NGC 5907 ist eine Herausforderung für Benutzer kleiner Teleskope, die nicht unter einem dunklen Landhimmel beobachten können. Bei geringer Lichtverschmutzung ist die Galaxie bereits in einem 4- bis 5-Zoll-Refraktor bei geringer Vergrößerung als sehr dünnes, 6:1 elongiertes Lichtband zu erkennen, das in der Mitte etwas dicker erscheint. In Teleskopen mit 8 bis 10-Zoll Öffnung und mittlerer Vergrößerung erscheint NGC 5907 wie eine Art Zahnstocher, sehr flach, mit einer deutlich hellen Hauptachse, die an den Enden spitz in den Himmelshintergrund übergeht. Um sie herum sind einige lichtschwächere Vordergrundsterne verstreut.

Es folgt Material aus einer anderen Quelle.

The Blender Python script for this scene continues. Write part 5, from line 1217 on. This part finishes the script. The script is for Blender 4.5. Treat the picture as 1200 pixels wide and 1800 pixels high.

Ein besonders auffälliger Stern befindet sich etwa in der Mitte der Galaxie auf der Westseite. Bei indirektem Sehen und 60-facher Vergrößerung erscheint die Scheibe unregelmäßig und leicht gemottelt. Vor allem der nordwestliche Teil der Galaxienscheibe ist schärfer und heller. Auf der Ostseite erscheint sie etwas abgeplattet. Das hellere Zentrum mit einem sternförmigen Kern und einer Art Knoten nördlich des Kerns ist ab 100facher Vergrößerung zu erkennen. Das typische Staubband der Galaxie ist nur mit deutlich größeren Teleskopen nachweisbar.
Die Galaxie befindet sich in einer unauffälligen Himmelsregion zwischen den Sternbildern Großer Bär und Kleiner Bär, an der Grenze zum Sternbild Bärenhüter. Sie liegt knapp 3 Grad südsüdwestlich des 3,3 mag hellen Sterns Iota Draconis und etwa 1 Grad nördlich der beiden 11,7 bzw. 11,8 mag hellen Spiralgalaxien NGC 5905 und NGC 5908. Um diese Galaxie zu finden, suchen wir zunächst nach Iota Draconis. 5 Grad südwestlich davon befindet sich ein Stern der 5. Größenklasse. Diesen stellen wir in die Mitte des Suchers ein. Etwas mehr als ein Grad nördlich dieses Sterns befindet sich Messier 102 (NGC 5866). Von dieser Galaxie aus schwenken wir nun ein weiteres Grad nach Nordosten, bis wir auf ein auffälliges Dreierpaar aus Sternen der 7. und 8. Größenklasse stoßen. Die Sterne bilden mit weiteren schwächeren Sternen eine Art Kette. NGC 5907 befindet sich nur ein halbes Grad östlich dieser Kette.
Die zirkumpolare Galaxie ist am besten in den Frühlings- und Sommermonaten zu beobachten, wenn das Sternbild Draco bei uns am höchsten steht. Anfang Juni steht NGC 5907 um 23 Uhr Sommerzeit in der Nähe des Zenits.